A Festival of Lessons and Coerced Carols

On Sunday evening I went to the annual Vespers service in Johnson Chapel. Vespers is one of my favorite Christmas season traditions – it’s pretty much the only type of religious service that gives me any kind of spiritual satisfaction anymore, with the emphasis on beautiful music and beautiful readings rather than loads of repetitive, rote prayers filled with words that I don’t quite believe in anyway. Amherst’s version of the service in particular has captured my heart for the past four years; it’s short, sweet and features adorable children (often with mild speech impediments) of faculty/staff reading the gospels. But mostly it’s the music: Amherst doesn’t have a reputation for being the Singing College for nothing, and the Choral Society always transports me with their fabulous renditions of gorgeous carols like “Stille Nacht” or “Carol of the Bells.”

But there’s always been something that bothered me about Vespers. This year I made sure to confirm with some of my friends in Choral Society what I had always suspected: participation in Vespers is not exactly mandatory, but it is expected.

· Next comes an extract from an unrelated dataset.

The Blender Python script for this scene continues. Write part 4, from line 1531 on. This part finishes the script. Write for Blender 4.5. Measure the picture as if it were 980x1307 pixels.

Vespers is, after all, basically the Choral Society’s winter concert; that’s the only music is they practice pretty much from Homecoming through the end of the semester.

My friends said that if anyone ever specifically came forward and said they were uncomfortable with performing in an explicitly Christian service, they were sure that no one was going to force that person to participate or even punish them for opting out. So this is not exactly a case of overt discrimination. But at no point do the leaders of Choral Society specifically offer opting out as an option. That’s coercion, however benign, and something that Choral Society needs to fix in future years.

As I said, I love Vespers. I love having Choral Society there. But I don’t really want them there if half of them are going to yawn and cross their arms and generally look uncomfortable and miserable during the readings and prayers. It’s a lose-lose situation: it’s not fair to non-Christian choir members (which, let’s be real, is probably most/all of them) to be subjected to a religious ceremony that at best, they don’t find enriching, and at worst may find offensive or disrespectful; and it’s not fair to Christians in the choir or the other congregants to watch some students act incredibly bored and generally unhappy to be there.

I heard that at the 4:00 Vespers on Sunday, one of the affiliated religious advisors helping to conduct the service openly chastised people who come to Vespers only for the music. That’s so blatantly unfair and ignorant of the situation that it’s insulting.

Yes, Vespers is a religious service, not a concert. Amherst College already knows that, otherwise they wouldn’t make Choral Society strip down the Christmas decorations in the chapel two seconds after the last Vespers ends. So simultaneously pretending that Vespers is an acceptable, secular winter concert for Choral Society is ridiculous and hypocritical. Why can’t they do their own separate Holiday Concert? There could be overlap in the music, allowing choir members who are comfortable with it to participate in Vespers easily. And then the Holiday Concert could also feature Hanukkah songs, secular songs like “Sleigh Ride,” or whatever the heck else they want to do. Isn’t that what pretty much every other college does anyway?

I’m sure Choral Society participation in Vespers probably stretches back many, many decades, to the times when Amherst was pretty much all white Christian men anyway. But we shouldn’t let tradition stop us from fixing this situation. A Christian service should not be entitled to using Choral Society at their service when no other religious group on Amherst gets the same privilege.